Por LUIS FERNANDO ÁLVAREZ J.
Con fundamento en un principio de legitimidad, la Asamblea Nacional Constitucional elegida hace 30 años, debió superar tres obstáculos jurídicos fundamentales: (i) El artículo 209 de la Constitución de 1886 disponía que dicha Carta sólo podía reformarse a través de Actos Legislativos expedidos por el Congreso, (ii) las autoridades electorales carecían de competencia expresa que les permitiera reconocer y contar los votos depositados por la denominada séptima papeleta, (iii) el Presidente de la República tampoco tenía facultades constitucionales explícitas para convocar una Asamblea Nacional Constitucional. Estos tropiezos legales se superaron sometiendo el procedimiento constitucional, a las disposiciones propias del Estado de Sitio. El país venía, desde años atrás, sujeto a las regulaciones correspondientes a la conmoción interior, por lo que el Gobierno consideró que la convocatoria de la Asamblea Constitucional constituía un mecanismo necesario para la conciliación nacional, por sus efectos en materia de ampliación de los espacios de participación democrática y defensa de los derechos fundamentales. Además, mediante decreto 927 del 3 de mayo de 1990 dispuso que “mientras subsistiera turbado el orden público y en Estado de Sitio, la autoridad electoral procederá a adoptar las medidas necesarias para contabilizar los votos que se produjesen en la fecha de las elecciones presidenciales de 1990 en torno a la posibilidad de integrar una Asamblea Constitucional... integrada democrática y popularmente para reformar la Constitución Política de Colombia?”.

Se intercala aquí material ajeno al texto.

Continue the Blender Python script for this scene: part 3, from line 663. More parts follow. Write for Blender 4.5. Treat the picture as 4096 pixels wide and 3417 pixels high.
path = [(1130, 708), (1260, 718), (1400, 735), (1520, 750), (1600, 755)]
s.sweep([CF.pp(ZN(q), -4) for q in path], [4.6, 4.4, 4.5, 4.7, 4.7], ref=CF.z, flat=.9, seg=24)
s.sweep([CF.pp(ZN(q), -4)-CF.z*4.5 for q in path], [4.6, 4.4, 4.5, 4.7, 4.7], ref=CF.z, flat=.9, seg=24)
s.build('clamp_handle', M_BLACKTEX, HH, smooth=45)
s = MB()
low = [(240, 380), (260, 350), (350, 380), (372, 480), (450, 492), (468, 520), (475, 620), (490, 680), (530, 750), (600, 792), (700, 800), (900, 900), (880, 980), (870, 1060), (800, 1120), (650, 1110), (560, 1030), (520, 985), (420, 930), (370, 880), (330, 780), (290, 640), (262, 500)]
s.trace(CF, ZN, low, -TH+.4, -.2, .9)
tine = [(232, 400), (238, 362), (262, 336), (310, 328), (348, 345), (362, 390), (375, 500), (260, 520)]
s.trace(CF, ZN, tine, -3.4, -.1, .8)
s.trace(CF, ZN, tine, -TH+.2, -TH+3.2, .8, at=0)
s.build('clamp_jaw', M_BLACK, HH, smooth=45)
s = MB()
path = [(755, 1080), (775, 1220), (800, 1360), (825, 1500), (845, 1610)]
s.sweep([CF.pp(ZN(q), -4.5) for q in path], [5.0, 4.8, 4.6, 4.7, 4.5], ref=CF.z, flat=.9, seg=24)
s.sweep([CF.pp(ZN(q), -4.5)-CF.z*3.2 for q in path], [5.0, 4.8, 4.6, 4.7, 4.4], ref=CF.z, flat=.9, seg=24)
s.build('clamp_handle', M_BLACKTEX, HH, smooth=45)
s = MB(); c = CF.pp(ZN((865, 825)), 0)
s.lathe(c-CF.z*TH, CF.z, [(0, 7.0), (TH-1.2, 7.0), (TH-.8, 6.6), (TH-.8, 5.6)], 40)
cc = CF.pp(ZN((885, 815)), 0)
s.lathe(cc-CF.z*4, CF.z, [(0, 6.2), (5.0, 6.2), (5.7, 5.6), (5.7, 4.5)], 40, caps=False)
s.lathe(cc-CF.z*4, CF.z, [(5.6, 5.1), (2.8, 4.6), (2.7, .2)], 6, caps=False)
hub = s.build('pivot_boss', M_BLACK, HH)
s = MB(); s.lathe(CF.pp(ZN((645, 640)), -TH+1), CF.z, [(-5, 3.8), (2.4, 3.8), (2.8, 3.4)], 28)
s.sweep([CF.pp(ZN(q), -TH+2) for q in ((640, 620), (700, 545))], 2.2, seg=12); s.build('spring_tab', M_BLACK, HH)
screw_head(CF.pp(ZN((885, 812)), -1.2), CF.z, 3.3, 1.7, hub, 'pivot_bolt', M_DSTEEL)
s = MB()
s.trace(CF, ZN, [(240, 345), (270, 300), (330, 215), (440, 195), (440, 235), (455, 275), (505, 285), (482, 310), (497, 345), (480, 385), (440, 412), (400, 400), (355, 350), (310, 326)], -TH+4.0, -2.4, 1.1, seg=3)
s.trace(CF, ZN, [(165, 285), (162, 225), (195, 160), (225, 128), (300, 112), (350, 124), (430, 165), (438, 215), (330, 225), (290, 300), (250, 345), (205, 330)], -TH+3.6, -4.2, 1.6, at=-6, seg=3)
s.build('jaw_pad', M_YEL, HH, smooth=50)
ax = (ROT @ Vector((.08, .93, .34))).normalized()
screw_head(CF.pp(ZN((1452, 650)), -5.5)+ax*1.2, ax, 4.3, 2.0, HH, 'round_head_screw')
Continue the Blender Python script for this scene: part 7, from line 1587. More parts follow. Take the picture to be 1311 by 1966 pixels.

Sin embargo, las supuestas o reales contradicciones entre lo legítimo y lo legal, no terminaron allí. Dos situaciones adicionales debieron superarse: en primer lugar, quizás con el propósito de no desconocer el mandato de la anterior Constitución, el Gobierno dispuso que la ciudadanía concurriría a la elección de una Asamblea Constitucional para reformar la Constitución Política de 1886, dando a entender que se trataba de un órgano colegiado supeditado a las disposiciones de la vieja Carta. Sin embargo, a la hora de la verdad se constituyó en una Asamblea Constituyente que optó, no por reformar la Constitución, sino por expedir una nueva Carta, de acuerdo con el reglamento expedido por la propia Asamblea. La voluntad legítima del poder ciudadano se imponía sobre las exigencias normativas del orden preexistente.
Otro aspecto digno de mencionar es que en Colombia, quizás como en ningún otro país, el funcionamiento de una Asamblea Nacional Constitucional (luego Constituyente) coincidió con el funcionamiento del Congreso Nacional, de manera que en un momento determinado mientras aquella adelantaba su proceso constitucional, el Congreso debatía una especie de contrarreforma, con todos los problemas jurídicos y políticos que ello implicaba, razón por la cual se optó por la revocatoria del Congreso, y la Asamblea Constituyente revistió al Presidente de la República de precisas facultades extraordinarias para ejercer funciones propias del Congreso Nacional; además, creó una Comisión Especial de 36 miembros elegidos por ella misma, con competencia para improbar los proyectos de decreto preparados por el Gobierno para el ejercicio de las facultades extraordinarias. Es un tema poco analizado en la confrontación entre legitimidad y legalidad.